Finding one's facts, checking them twice

I bumped into another foul strange attitude over this weekend.

Friday's big news was that three "trespassers and disturbers of the peace" at a D.C. hotel during the USCCB conference got extremely blessed in their draw of judge, getting a Catholic who actually comprehended the awfulness of their entire situation. She dispensed with sentence after conviction (meaning, in fact, time served, $50 each fee for having showed up in court, and the conviction record....) and told them to go in peace to love and serve the Lord.

All the usual suspects were blogging all the usual things, mostly about how or why a Catholic judge would behave that way ---
but some of them, including Rod Dreher, who blogs at The Corner and is a friend of St. Blog's, had their facts calumniously wrong. When Mr. Dreher's comments at The Corner with the calumny were linked at Mark Shea's and at Amy's, I piped up in the comments boxes that Mr. Dreher's argument would be stronger if he'd had his facts straight, and I corrected his incorrect statement about supposed, non-existent, sacriligious activity.

The reactions in the boxes [from others, _not_ from Mr. Dreher] can be summed up thus: "Karen, why does that matter? These are the bad guys. Look at their website. What does it matter that it's not true? After all, these are the bad guys."

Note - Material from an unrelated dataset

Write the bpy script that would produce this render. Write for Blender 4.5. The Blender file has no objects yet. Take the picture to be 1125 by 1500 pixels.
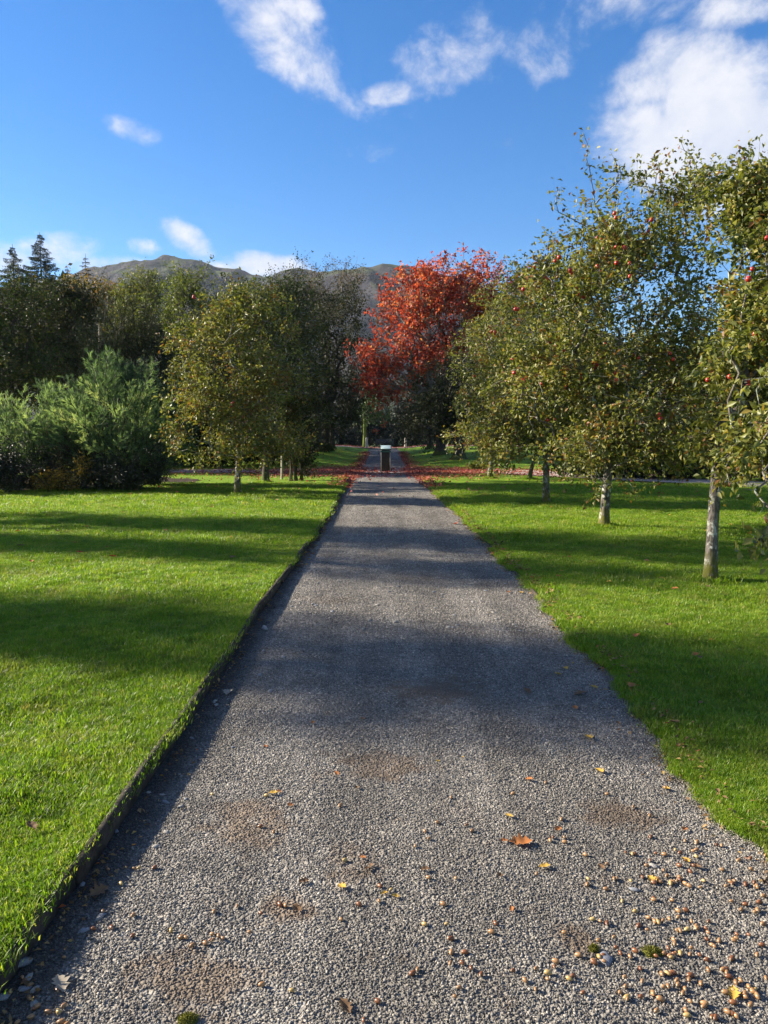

So what if they're the bad guys! Making absolutely sure that the negative things about somebody else are true before publishing them actually is doubly important when the somebody else is the "enemy", and one might be tempted to skimp on the fact-checking, it being so easy to believe anything about the people one doesn't agree with.

The outline version of the story:
Three Catholic believers go to Mass at the Basilica of the National Shrine. They are going to assist there along with the rest of the crowds, worshipping and praying and receiving the precious Body and Blood of the Lord.

But, there is a rumor among the Basilica staff that an Australian-based church disruption group known as the Rainbow Sash might show up to make trouble. The Basilica staff are looking all over, trying to find the Rainbow Sash people.

Instead, they find our three Catholics, who have nothing to do with the Rainbow Sash, although they all, if asked, would admit that they are not heterosexual.

When our three Catholics went up for Communion, properly disposed and comported like any Catholic does, they were publicly refused. All parties, including the Archdiocese of Washington and the USCCB, admit they were refused wrongfully.

They quietly returned to their place in the pews, went home after the final blessing, had a good cry, then figured they had to find out why this happened to them and make sure it didn't happen again to anybody else.

So the next morning, they went to a hotel where a lot of the bishops were staying, begging any bishops who passed for some answers. Eventually they were literally begging, on their knees with their hands out. The press people who were hanging out in that same public lobby got to noticing.... and hotel security came and told them to go away. They didn't, the police came, end of story.

Yes, this story is bad enough, and unique enough, to be interesting for the pundits and newsbloggers to blog about. Especially on Friday, after our three Catholics won the lottery with a Catholic judge who knew just how bad it is for a Catholic to be publicly refused Communion.

But, to turn the story from "disobeyed a hotel lobby rent-a-cop" [which is true] to the [blatantly false] "sacriligiously disrupted the Holy Eucharist at the Basilica" is unconscionable. Even if our three Catholics _are_ non-heterosexual people who belong to SoulForce.

After all, would the story had gotten turned around this way if it had been three long-skirted doily-wearing Catholics from Wanderer Forum mistaken for a rad-trad or sedevacantist disruption group? Think about it.